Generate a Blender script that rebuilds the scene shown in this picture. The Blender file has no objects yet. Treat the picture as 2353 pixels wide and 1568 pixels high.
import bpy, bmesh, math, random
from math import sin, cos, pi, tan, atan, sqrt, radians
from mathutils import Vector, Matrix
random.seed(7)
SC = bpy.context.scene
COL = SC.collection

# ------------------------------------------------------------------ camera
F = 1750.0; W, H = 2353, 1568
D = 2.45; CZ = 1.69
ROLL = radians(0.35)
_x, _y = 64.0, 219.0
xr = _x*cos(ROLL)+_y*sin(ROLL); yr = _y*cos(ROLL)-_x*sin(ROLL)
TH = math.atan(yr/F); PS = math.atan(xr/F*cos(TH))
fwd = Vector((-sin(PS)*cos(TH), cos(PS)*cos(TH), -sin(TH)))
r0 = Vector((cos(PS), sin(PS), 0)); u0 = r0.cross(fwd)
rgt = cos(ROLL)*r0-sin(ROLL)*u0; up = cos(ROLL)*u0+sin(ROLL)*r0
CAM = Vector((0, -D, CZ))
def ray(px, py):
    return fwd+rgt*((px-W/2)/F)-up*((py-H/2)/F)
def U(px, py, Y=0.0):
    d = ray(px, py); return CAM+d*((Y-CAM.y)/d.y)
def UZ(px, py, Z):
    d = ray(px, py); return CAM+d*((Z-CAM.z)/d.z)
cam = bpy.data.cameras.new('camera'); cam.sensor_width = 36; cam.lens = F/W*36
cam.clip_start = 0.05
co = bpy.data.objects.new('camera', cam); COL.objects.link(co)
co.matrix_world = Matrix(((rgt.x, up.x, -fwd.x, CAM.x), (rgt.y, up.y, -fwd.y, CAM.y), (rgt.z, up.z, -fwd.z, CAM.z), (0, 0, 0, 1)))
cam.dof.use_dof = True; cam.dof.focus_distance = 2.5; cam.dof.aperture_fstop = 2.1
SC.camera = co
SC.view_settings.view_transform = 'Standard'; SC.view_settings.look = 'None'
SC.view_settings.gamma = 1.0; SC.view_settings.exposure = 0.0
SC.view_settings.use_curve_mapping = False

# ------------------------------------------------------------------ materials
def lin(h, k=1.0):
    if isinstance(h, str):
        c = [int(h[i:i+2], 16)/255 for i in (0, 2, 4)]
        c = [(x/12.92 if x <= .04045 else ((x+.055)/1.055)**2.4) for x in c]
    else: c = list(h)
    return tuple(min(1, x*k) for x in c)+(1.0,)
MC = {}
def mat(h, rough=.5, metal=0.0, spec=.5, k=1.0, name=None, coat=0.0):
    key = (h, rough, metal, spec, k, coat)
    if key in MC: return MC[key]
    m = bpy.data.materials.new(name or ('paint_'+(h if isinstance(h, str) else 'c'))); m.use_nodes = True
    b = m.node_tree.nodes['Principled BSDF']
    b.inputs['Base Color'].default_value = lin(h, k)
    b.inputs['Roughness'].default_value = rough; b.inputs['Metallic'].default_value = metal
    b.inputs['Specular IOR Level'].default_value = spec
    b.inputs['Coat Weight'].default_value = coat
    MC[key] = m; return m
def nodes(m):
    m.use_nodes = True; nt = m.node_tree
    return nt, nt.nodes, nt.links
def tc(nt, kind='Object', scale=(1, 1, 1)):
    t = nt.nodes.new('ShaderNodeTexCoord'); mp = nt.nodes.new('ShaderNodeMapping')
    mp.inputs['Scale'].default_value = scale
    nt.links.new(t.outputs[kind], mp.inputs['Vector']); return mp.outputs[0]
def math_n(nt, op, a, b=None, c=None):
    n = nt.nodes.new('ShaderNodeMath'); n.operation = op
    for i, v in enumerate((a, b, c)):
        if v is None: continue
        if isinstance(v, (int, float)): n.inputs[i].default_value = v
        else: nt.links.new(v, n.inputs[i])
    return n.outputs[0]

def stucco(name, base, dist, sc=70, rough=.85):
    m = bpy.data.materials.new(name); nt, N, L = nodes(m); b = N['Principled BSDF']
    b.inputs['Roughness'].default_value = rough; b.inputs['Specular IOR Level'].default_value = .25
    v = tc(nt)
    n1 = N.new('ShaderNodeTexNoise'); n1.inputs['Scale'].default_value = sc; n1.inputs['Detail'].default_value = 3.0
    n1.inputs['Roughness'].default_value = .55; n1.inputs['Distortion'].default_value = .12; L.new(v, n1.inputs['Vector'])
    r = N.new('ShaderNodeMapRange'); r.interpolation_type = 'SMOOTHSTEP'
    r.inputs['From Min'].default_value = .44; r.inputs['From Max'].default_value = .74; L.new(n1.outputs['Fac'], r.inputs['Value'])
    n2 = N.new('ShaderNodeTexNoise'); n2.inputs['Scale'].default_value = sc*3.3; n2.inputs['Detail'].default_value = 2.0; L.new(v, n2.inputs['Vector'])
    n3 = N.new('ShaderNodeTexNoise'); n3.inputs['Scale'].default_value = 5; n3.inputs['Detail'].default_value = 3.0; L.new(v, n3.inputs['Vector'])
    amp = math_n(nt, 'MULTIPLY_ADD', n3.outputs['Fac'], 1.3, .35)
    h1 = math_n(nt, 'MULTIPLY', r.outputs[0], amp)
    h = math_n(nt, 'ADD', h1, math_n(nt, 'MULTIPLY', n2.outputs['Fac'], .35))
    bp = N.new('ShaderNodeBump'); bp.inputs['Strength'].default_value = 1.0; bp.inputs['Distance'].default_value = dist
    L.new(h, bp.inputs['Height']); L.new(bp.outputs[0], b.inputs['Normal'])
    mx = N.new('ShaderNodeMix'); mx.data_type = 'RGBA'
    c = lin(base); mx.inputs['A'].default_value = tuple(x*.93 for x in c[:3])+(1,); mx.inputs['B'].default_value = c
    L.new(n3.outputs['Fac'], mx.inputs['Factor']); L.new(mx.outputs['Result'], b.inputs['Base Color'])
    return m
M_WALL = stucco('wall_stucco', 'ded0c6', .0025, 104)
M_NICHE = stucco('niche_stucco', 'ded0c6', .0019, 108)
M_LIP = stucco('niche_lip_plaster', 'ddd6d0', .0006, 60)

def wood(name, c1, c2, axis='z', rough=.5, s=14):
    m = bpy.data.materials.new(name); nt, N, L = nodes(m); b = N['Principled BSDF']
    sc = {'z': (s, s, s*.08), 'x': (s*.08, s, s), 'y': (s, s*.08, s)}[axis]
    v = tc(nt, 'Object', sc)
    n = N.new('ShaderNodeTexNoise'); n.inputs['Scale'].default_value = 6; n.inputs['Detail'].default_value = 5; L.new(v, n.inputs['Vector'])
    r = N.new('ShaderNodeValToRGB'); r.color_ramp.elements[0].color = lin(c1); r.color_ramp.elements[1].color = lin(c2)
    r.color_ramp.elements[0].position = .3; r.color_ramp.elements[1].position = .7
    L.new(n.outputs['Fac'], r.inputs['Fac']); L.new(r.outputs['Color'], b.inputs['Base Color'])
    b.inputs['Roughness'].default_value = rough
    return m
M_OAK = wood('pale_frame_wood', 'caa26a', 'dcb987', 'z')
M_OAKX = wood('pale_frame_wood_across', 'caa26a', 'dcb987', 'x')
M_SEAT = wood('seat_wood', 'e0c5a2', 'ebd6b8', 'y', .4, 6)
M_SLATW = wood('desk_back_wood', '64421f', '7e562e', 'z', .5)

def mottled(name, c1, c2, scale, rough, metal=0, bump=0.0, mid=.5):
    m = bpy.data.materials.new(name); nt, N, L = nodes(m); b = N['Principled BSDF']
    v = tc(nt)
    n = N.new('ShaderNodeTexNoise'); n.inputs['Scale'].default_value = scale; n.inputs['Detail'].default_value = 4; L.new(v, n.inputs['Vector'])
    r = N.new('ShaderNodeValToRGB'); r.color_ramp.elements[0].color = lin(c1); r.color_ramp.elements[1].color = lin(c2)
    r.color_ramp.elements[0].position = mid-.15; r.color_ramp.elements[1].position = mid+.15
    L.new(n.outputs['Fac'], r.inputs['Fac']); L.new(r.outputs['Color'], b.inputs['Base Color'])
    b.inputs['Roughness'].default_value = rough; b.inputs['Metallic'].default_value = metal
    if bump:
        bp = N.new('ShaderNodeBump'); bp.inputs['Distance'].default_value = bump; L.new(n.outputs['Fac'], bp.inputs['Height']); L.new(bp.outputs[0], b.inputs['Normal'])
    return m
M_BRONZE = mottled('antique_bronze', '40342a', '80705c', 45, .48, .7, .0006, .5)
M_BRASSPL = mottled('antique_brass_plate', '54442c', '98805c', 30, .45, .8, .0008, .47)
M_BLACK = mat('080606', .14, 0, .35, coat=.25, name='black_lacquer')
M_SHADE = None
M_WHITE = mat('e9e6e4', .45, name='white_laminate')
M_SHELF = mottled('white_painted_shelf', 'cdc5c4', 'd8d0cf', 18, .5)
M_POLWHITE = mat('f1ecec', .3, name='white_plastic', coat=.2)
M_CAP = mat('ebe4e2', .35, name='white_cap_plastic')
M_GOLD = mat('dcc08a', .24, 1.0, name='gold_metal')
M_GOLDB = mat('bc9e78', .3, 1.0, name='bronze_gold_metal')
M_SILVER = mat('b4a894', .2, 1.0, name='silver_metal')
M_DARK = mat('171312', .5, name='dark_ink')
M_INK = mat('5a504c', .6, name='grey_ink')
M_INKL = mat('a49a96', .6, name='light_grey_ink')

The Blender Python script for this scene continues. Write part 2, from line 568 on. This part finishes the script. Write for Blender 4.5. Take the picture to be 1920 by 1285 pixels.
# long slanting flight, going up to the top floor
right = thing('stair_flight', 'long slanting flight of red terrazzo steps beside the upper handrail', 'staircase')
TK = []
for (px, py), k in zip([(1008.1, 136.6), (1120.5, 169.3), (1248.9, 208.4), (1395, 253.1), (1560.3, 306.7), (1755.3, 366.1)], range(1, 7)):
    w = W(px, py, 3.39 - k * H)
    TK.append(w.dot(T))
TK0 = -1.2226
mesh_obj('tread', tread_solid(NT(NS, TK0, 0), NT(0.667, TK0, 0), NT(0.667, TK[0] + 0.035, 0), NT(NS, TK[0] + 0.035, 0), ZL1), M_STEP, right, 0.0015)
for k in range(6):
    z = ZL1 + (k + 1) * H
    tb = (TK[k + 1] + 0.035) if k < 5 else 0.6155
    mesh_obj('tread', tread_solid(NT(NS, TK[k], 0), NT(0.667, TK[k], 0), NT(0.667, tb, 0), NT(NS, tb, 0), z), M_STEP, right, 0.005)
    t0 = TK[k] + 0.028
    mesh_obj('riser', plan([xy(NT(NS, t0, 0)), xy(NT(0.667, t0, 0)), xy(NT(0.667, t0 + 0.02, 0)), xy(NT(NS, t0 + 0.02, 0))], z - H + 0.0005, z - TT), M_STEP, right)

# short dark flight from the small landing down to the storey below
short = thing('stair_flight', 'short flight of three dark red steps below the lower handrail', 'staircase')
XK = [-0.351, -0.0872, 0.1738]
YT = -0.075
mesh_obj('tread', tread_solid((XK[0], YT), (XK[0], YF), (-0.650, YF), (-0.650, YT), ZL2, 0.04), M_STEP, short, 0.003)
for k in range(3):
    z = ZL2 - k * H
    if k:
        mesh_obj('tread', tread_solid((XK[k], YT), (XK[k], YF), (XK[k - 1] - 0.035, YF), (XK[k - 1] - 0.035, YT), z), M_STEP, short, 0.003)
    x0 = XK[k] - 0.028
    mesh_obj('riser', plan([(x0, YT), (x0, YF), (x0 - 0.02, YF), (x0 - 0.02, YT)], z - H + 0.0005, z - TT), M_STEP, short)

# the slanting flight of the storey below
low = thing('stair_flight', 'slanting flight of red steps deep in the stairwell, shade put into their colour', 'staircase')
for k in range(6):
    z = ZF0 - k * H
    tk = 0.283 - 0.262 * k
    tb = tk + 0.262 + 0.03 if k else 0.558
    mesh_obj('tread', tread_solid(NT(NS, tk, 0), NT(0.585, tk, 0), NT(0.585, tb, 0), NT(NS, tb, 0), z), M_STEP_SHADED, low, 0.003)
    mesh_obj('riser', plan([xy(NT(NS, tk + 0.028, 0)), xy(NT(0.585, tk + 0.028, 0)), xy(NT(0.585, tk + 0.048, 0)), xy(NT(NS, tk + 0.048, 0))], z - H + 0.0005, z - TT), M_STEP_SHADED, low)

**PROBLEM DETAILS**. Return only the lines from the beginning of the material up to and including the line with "COL = SC.collection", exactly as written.

**WRITTEN ANSWER**.
Generate a Blender script that rebuilds the scene shown in this picture. The Blender file has no objects yet. Treat the picture as 2353 pixels wide and 1568 pixels high.
import bpy, bmesh, math, random
from math import sin, cos, pi, tan, atan, sqrt, radians
from mathutils import Vector, Matrix
random.seed(7)
SC = bpy.context.scene
COL = SC.collection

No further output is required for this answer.